ASSU Undergraduate Senate Chair Varun Sivaram ‘11 and GSC Co-Chair and law student Eric Osborne presented the results of a student survey on attitudes toward the Honor Code.

According to Sivaram, 55 percent of undergraduates self-reported that they would turn in a classmate for cheating compared to 62 percent of graduates.
Philosophy Prof. Kenneth Taylor strongly criticized the reported numbers, expressing a concern that they might disguise an even more prevalent lack of reporting in practice, stating that the University needed to “get angry” about a culture of apathy among students.

Osborne discussed graduate student attitudes toward cheating. In particular, he argued that graduate students serving as teaching assistants felt unwilling to report cheating from their students, out of a concern that to raise an Honor Code issue would annoy their academic advisers — whose positive opinion is a matter of significant concern for most graduate students.

Humanities and Sciences

Prior to the spirited discussion of the Honor Code, Richard Saller, dean of the School of Humanities and Sciences (H&S), reported on his school’s profile within the University and its ongoing priorities.

H&S currently has the largest number of “ladder” faculty in the University, more than 500 in total. While some faculty in attendance expressed concern about the rate of hiring in H&S, which slowed dramatically in the wake of the University’s budget cuts, Saller said that hiring remained the top priority of the school and would pick up again when the proper resources were in place.
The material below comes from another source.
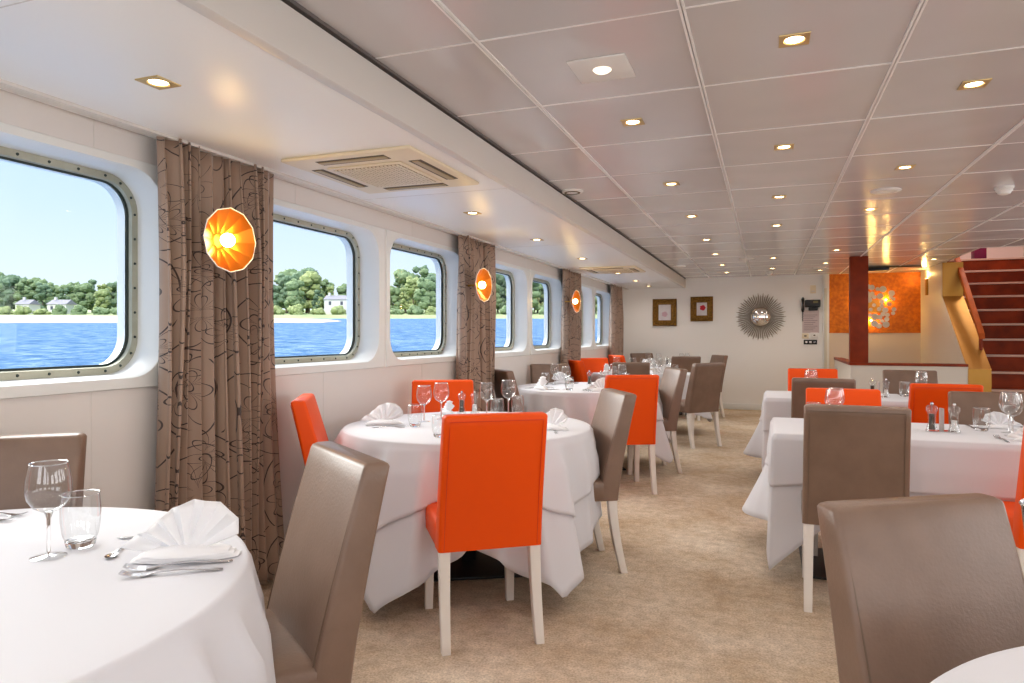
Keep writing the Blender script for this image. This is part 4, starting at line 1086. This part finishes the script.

He pointed in particular to pressing needs in South Asian and Middle Eastern studies, an overall and ongoing weakness for the University despite the efforts of current faculty members.

Encouraging news for the faculty search were data indicating that the turbulent hiring years of academic year 2007-08 to academic year 2009-10 had seen an improvement in both the University’s faculty retention, and its ability to lure away faculty from other institutions. The school looms even larger, however, among the student population. Saller noted that 80 percent of undergraduate degrees at the University are awarded from H&S. Saller said, with evident pride, that 91 to 92 percent of undergraduates reported a “good” or “excellent” experience there, and reported an “excellent” experience more frequently than at peer institutions.

H&S also has approximately 2,000 doctoral students and 500 master’s students. Saller reiterated his commitment to adding 50 graduate fellowships to the school’s resources.

The Faculty Senate is next scheduled to meet on Feb. 18.